_TASK_: Restate, exactly and without pictures, the lines from the start of the listing below through the line holding "o = obj(name, bm, mat, smooth=smooth);".

_SOURCE DATA_:
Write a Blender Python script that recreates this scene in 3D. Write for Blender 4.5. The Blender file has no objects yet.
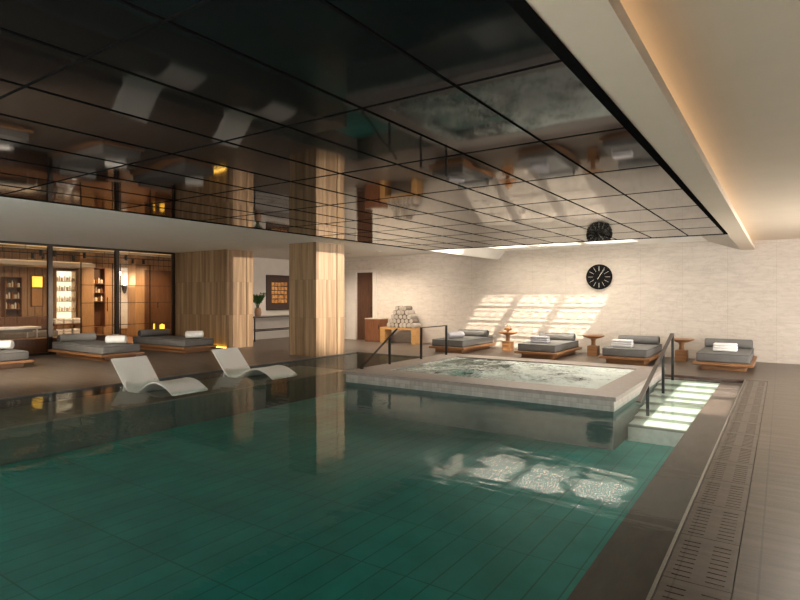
import bpy, bmesh, math, random
from mathutils import Vector, Matrix
random.seed(7)
S = bpy.context.scene
C = S.collection
PI = math.pi

# ------------------------------------------------------------------ helpers
def obj(name, bm, mat, parent=None, loc=None, smooth=False, angle=40):
    me = bpy.data.meshes.new(name)
    bmesh.ops.recalc_face_normals(bm, faces=bm.faces)
    bm.to_mesh(me); bm.free()
    if smooth:
        for p in me.polygons: p.use_smooth = True
        try: me.set_sharp_from_angle(angle=math.radians(angle))
        except Exception: pass
    o = bpy.data.objects.new(name, me); C.objects.link(o)
    for m in (mat if isinstance(mat, (list, tuple)) else [mat]): me.materials.append(m)
    if parent: o.parent = parent
    if loc: o.location = loc
    return o

def thing(name, label, cat, loc=(0, 0, 0), rz=0, group=None):
    o = bpy.data.objects.new(name, None); C.objects.link(o)
    o.empty_display_size = .1
    o.location = loc; o.rotation_euler = (0, 0, rz)
    return tag(o, label, cat, group)

def tag(o, label, cat, group=None):
    o['label'] = label; o['category'] = cat
    if group: o['group'] = group
    return o

def struct(name, bm, mat, smooth=False):
    o = obj(name, bm, mat, smooth=smooth); o['kind'] = 'structure'; return o

def dup(root, loc, label, rz=None, group=None):
    r = root.copy(); C.objects.link(r); r.location = loc; r['label'] = label
    if rz is not None: r.rotation_euler = (0, 0, rz)
    if group: r['group'] = group
    for ch in list(root.children):
        c = ch.copy(); C.objects.link(c); c.parent = r
        for g in list(ch.children):
            d = g.copy(); C.objects.link(d); d.parent = c
    return r

def NB(): return bmesh.new()

def box(bm, x0, x1, y0, y1, z0, z1, bev=0, seg=2):
    vs = [bm.verts.new((x, y, z)) for z in (z0, z1) for y in (y0, y1) for x in (x0, x1)]
    fs = [(0, 2, 3, 1), (4, 5, 7, 6), (0, 1, 5, 4), (2, 6, 7, 3), (0, 4, 6, 2), (1, 3, 7, 5)]
    faces = [bm.faces.new([vs[i] for i in f]) for f in fs]
    if bev:
        es = list({e for f in faces for e in f.edges})
        bmesh.ops.bevel(bm, geom=es, offset=bev, segments=seg, profile=.5, affect='EDGES')
    return bm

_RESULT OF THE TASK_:
Write a Blender Python script that recreates this scene in 3D. Write for Blender 4.5. The Blender file has no objects yet.
import bpy, bmesh, math, random
from mathutils import Vector, Matrix
random.seed(7)
S = bpy.context.scene
C = S.collection
PI = math.pi

# ------------------------------------------------------------------ helpers
def obj(name, bm, mat, parent=None, loc=None, smooth=False, angle=40):
    me = bpy.data.meshes.new(name)
    bmesh.ops.recalc_face_normals(bm, faces=bm.faces)
    bm.to_mesh(me); bm.free()
    if smooth:
        for p in me.polygons: p.use_smooth = True
        try: me.set_sharp_from_angle(angle=math.radians(angle))
        except Exception: pass
    o = bpy.data.objects.new(name, me); C.objects.link(o)
    for m in (mat if isinstance(mat, (list, tuple)) else [mat]): me.materials.append(m)
    if parent: o.parent = parent
    if loc: o.location = loc
    return o

def thing(name, label, cat, loc=(0, 0, 0), rz=0, group=None):
    o = bpy.data.objects.new(name, None); C.objects.link(o)
    o.empty_display_size = .1
    o.location = loc; o.rotation_euler = (0, 0, rz)
    return tag(o, label, cat, group)

def tag(o, label, cat, group=None):
    o['label'] = label; o['category'] = cat
    if group: o['group'] = group
    return o

def struct(name, bm, mat, smooth=False):
    o = obj(name, bm, mat, smooth=smooth); o['kind'] = 'structure'; return o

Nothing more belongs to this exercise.